%%
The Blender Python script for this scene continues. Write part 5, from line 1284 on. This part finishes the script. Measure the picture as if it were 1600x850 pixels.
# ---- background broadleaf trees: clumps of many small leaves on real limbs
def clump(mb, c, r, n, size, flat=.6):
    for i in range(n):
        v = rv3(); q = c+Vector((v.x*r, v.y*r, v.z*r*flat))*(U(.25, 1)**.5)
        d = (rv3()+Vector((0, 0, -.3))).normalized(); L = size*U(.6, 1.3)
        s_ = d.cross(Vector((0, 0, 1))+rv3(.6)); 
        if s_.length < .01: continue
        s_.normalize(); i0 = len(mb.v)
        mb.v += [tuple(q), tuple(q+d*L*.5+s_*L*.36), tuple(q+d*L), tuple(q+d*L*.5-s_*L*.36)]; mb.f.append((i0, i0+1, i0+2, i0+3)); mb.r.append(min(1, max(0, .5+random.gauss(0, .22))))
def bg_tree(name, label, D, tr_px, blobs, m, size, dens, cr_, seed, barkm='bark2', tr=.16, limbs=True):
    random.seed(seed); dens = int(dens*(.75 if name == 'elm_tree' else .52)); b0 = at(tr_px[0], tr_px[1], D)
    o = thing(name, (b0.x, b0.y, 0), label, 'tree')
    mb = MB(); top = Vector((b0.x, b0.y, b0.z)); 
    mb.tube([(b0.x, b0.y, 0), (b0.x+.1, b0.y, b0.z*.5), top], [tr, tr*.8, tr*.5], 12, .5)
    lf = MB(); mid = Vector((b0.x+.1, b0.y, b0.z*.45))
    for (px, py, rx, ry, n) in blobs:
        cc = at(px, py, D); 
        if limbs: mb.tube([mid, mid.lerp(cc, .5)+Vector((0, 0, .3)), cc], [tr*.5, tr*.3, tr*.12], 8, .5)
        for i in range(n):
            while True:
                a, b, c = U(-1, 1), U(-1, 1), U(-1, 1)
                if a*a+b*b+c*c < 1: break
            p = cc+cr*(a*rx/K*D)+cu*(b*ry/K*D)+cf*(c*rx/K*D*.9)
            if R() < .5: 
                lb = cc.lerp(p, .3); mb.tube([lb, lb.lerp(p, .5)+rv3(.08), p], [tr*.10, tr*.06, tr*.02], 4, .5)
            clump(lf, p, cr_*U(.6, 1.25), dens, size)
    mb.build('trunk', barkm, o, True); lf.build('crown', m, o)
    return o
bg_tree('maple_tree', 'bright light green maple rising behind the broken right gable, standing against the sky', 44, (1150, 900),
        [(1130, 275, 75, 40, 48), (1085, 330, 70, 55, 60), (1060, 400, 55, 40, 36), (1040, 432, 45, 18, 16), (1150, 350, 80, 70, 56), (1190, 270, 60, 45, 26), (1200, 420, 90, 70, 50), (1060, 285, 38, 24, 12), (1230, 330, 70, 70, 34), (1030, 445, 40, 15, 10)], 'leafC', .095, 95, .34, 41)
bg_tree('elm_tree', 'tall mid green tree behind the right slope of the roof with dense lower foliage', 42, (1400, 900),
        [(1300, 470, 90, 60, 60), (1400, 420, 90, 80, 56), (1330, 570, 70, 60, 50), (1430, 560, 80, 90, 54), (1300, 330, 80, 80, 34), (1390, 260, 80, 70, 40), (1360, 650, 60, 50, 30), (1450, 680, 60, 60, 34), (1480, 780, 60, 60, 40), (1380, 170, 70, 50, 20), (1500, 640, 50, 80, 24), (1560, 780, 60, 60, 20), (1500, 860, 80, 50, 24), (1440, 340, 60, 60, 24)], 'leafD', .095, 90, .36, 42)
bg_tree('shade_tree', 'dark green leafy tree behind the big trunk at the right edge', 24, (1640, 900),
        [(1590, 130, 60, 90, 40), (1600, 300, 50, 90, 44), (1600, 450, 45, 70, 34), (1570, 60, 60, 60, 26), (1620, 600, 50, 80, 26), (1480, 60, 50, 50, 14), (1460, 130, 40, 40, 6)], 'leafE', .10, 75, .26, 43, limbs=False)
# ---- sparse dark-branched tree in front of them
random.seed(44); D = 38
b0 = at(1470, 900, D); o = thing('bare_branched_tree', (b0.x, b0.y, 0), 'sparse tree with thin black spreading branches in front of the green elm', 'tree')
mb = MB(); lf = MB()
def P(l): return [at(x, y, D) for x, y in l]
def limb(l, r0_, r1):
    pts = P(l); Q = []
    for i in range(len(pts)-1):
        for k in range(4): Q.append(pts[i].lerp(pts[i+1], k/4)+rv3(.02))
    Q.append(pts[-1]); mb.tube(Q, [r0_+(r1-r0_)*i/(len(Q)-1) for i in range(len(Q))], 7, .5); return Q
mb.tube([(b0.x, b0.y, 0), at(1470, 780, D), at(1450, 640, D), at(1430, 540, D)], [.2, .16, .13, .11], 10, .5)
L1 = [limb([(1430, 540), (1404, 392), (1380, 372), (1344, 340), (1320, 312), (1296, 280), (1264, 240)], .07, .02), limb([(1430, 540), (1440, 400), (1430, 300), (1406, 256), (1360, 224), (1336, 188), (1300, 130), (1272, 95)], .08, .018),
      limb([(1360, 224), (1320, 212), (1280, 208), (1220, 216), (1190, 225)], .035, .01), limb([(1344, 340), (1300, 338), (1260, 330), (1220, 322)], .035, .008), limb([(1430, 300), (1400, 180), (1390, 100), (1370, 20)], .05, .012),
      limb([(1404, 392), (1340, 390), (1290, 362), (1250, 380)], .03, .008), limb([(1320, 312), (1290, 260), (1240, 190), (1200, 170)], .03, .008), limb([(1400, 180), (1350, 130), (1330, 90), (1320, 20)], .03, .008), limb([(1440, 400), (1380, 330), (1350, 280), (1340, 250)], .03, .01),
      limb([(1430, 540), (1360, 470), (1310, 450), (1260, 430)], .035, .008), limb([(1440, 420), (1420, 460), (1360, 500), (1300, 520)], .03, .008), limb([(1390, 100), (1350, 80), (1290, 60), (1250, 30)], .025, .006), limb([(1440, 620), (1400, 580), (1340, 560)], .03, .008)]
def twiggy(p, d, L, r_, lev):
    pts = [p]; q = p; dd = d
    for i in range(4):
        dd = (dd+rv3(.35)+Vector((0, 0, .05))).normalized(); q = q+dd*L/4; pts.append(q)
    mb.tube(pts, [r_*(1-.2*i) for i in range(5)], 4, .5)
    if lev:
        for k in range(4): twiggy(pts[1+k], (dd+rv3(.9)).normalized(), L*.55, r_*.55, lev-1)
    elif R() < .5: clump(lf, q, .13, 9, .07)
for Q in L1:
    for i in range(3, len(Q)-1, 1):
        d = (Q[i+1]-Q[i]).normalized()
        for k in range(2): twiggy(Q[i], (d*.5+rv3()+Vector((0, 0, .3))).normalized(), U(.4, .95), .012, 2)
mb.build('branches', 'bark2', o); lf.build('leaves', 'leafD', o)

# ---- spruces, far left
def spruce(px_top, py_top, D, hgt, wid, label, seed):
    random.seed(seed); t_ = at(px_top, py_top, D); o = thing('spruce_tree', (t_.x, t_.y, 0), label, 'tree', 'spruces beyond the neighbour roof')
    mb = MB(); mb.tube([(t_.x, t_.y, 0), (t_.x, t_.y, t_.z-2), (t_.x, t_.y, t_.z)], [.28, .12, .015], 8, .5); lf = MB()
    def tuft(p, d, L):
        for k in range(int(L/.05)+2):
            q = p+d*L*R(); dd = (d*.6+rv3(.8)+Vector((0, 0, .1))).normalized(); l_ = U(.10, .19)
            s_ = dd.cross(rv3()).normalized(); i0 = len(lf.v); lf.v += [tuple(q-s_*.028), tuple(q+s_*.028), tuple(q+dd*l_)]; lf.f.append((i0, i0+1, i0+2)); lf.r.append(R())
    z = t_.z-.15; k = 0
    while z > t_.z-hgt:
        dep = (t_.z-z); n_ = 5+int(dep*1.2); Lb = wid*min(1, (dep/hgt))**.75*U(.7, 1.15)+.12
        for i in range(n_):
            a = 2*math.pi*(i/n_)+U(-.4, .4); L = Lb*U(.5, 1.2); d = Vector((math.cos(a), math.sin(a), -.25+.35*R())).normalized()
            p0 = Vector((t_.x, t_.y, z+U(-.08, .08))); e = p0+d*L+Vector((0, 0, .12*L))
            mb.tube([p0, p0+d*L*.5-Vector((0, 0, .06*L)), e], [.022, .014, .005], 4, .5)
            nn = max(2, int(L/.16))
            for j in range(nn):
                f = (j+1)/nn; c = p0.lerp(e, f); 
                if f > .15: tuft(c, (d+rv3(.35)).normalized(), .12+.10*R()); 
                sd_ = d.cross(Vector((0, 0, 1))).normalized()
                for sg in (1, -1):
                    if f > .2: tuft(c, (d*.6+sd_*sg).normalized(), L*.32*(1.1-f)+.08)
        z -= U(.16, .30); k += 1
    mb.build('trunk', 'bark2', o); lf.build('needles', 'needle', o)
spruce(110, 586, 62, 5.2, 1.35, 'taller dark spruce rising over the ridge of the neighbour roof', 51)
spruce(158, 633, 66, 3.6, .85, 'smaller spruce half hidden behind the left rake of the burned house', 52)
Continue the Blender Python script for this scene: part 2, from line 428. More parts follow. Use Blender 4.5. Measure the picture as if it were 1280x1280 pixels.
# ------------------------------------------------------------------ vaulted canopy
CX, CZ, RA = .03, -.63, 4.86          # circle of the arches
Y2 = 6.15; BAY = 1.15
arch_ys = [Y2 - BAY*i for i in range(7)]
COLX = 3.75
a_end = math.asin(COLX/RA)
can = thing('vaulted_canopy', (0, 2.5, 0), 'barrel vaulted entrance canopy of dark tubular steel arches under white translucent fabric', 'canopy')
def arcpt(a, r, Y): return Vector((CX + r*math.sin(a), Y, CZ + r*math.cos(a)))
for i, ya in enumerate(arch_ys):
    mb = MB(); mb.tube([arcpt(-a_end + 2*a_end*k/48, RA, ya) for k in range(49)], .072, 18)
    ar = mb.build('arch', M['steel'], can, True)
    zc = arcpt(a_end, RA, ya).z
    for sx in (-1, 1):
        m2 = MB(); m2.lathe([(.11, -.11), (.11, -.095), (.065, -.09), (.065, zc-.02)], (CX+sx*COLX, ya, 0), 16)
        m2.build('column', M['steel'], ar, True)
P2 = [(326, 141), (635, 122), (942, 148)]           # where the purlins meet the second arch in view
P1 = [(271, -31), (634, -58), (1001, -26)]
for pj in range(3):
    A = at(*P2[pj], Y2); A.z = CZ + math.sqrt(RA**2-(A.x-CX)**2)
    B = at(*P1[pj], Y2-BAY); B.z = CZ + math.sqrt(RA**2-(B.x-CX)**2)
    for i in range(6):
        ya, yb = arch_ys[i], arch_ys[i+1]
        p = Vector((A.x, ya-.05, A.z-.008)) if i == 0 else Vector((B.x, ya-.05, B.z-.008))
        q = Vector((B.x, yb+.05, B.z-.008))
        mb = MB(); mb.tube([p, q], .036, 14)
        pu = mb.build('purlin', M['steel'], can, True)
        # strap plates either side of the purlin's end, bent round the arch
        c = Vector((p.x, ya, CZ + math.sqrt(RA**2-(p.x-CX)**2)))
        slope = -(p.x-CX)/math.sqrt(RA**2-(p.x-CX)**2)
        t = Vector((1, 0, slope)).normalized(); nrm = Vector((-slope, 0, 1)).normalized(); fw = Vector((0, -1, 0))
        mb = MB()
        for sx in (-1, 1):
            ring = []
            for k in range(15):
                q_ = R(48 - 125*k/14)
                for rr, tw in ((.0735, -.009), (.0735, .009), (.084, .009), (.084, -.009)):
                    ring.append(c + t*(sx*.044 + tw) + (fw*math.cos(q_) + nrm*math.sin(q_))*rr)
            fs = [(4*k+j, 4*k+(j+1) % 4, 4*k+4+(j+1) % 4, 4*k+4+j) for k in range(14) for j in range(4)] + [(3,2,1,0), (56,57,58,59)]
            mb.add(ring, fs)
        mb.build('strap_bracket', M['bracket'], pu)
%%
__Requirements__
Only the lines from the beginning of the material to the line containing "bg_tree('maple_tree', 'bright light" should be echoed, verbatim and in full.

__Solution for this exercise__
The Blender Python script for this scene continues. Write part 5, from line 1284 on. This part finishes the script. Measure the picture as if it were 1600x850 pixels.
# ---- background broadleaf trees: clumps of many small leaves on real limbs
def clump(mb, c, r, n, size, flat=.6):
    for i in range(n):
        v = rv3(); q = c+Vector((v.x*r, v.y*r, v.z*r*flat))*(U(.25, 1)**.5)
        d = (rv3()+Vector((0, 0, -.3))).normalized(); L = size*U(.6, 1.3)
        s_ = d.cross(Vector((0, 0, 1))+rv3(.6)); 
        if s_.length < .01: continue
        s_.normalize(); i0 = len(mb.v)
        mb.v += [tuple(q), tuple(q+d*L*.5+s_*L*.36), tuple(q+d*L), tuple(q+d*L*.5-s_*L*.36)]; mb.f.append((i0, i0+1, i0+2, i0+3)); mb.r.append(min(1, max(0, .5+random.gauss(0, .22))))
def bg_tree(name, label, D, tr_px, blobs, m, size, dens, cr_, seed, barkm='bark2', tr=.16, limbs=True):
    random.seed(seed); dens = int(dens*(.75 if name == 'elm_tree' else .52)); b0 = at(tr_px[0], tr_px[1], D)
    o = thing(name, (b0.x, b0.y, 0), label, 'tree')
    mb = MB(); top = Vector((b0.x, b0.y, b0.z)); 
    mb.tube([(b0.x, b0.y, 0), (b0.x+.1, b0.y, b0.z*.5), top], [tr, tr*.8, tr*.5], 12, .5)
    lf = MB(); mid = Vector((b0.x+.1, b0.y, b0.z*.45))
    for (px, py, rx, ry, n) in blobs:
        cc = at(px, py, D); 
        if limbs: mb.tube([mid, mid.lerp(cc, .5)+Vector((0, 0, .3)), cc], [tr*.5, tr*.3, tr*.12], 8, .5)
        for i in range(n):
            while True:
                a, b, c = U(-1, 1), U(-1, 1), U(-1, 1)
                if a*a+b*b+c*c < 1: break
            p = cc+cr*(a*rx/K*D)+cu*(b*ry/K*D)+cf*(c*rx/K*D*.9)
            if R() < .5: 
                lb = cc.lerp(p, .3); mb.tube([lb, lb.lerp(p, .5)+rv3(.08), p], [tr*.10, tr*.06, tr*.02], 4, .5)
            clump(lf, p, cr_*U(.6, 1.25), dens, size)
    mb.build('trunk', barkm, o, True); lf.build('crown', m, o)
    return o
bg_tree('maple_tree', 'bright light green maple rising behind the broken right gable, standing against the sky', 44, (1150, 900),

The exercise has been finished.